La mise en scène restitue le contexte de l’époque et l’atmosphère qui y règne car dès le lever de rideau, le ton est donné : la scène en plan incliné est recouverte du plan de la ville de Chicago au-dessus de laquelle une gigantesque araignée semble avoir étendue sa toile, se mouvant au gré des scènes. Cette toile ne serait-elle pas la métaphore d’une prise au pouvoir cafardeuse dans laquelle on s’enlise inexorablement ? De même, tout au long du spectacle, des panneaux rappellent au spectateur, les différentes étapes de l’ascension d’Hitler : les pressions permanentes exercées sur le vieil Hindenburg, l’incendie du Reichstag, le procès chaotique qui s’en suit, les pratiques corrompues des dirigeants nazis, jusqu’à l’assassinat du chancelier autrichien Dolfuss.
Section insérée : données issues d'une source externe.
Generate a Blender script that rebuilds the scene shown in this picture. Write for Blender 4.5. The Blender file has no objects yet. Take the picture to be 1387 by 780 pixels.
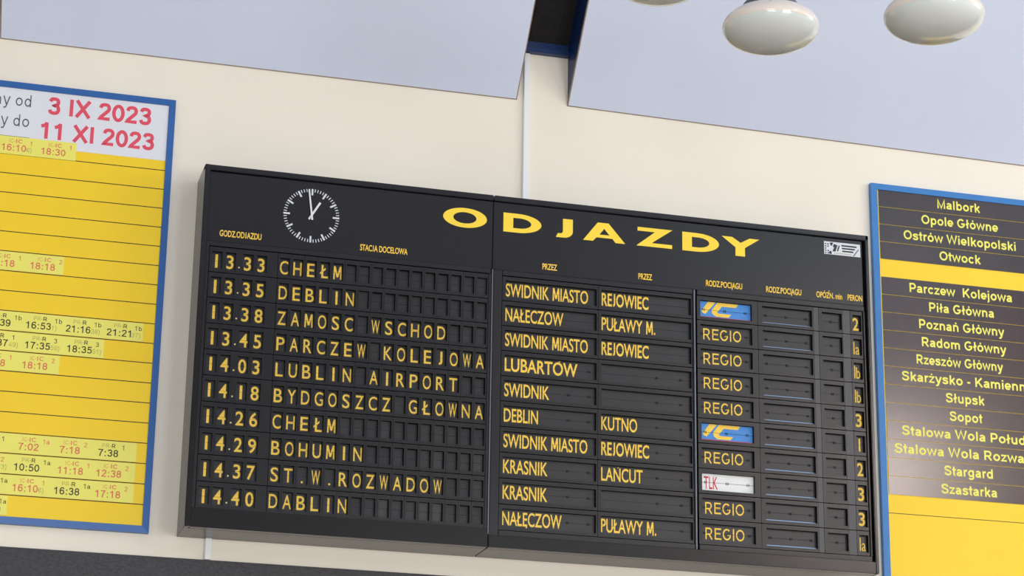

Mais surtout, on assiste à la construction du personnage d’Hitler qui travaille à la fois sa diction, sa posture, sa démarche et édifie progressivement une autorité maléfique.
Le dispositif scénique est d’autant plus fascinant qu’il conjugue tous les langages théâtraux. La brièveté des changements de décors et des arrangements musicaux signée Vincent Leterme sont semblables à la soudaineté que fut la prise de pouvoir d’Hitler. Les séquences chorégraphiques sous la direction de Glysleïn Lefever rappellent l’ambiance des cabarets de l’entre-deux guerres. Les bruitages et les coups de feu nous plongent dans une sorte de « gangster show » aussi étonnant que subversif. Que dire de la performance des acteurs qui est tout aussi stupéfiante, devenant tour à tour danseurs, marionnettes, acrobates ! Visages de plâtres aux traits volontairement accentués qui évoquent autant les figures peintes par George Grosz que la noirceur des héros des tragédies shakespeariennes ; costumes de gangsters qui s’apparentent au cinéma d’avant-guerre et ses héros comme Al Capone, allures chaplinesques des figures martiales. Bref, autant d’inspirations qui se mêlent et se conjuguent, contribuant à faire des comédiens de la Comédie Française, une troupe méconnaissable. Que ce soient Laurent Stocker, grimé en Hitler, Jérémy Lopez qui campe le rôle de Guiseppe Gobbola ou Florence Viala dans le rôle de Betty Dollfoot, tous excellent par leur jeu et leur brio.
A l’heure où les courants extrémismes connaissent une montée en puissance en Europe et dans le monde, cette pièce prend tout son sens. Car au-delà des intrigues policières et des affaires de corruption, cette pièce est aussi une dénonciation virulente de l’immoralité du capitalisme, de la monstruosité des fascismes et des conséquences qu'une fascination pour le pouvoir peut engendrer.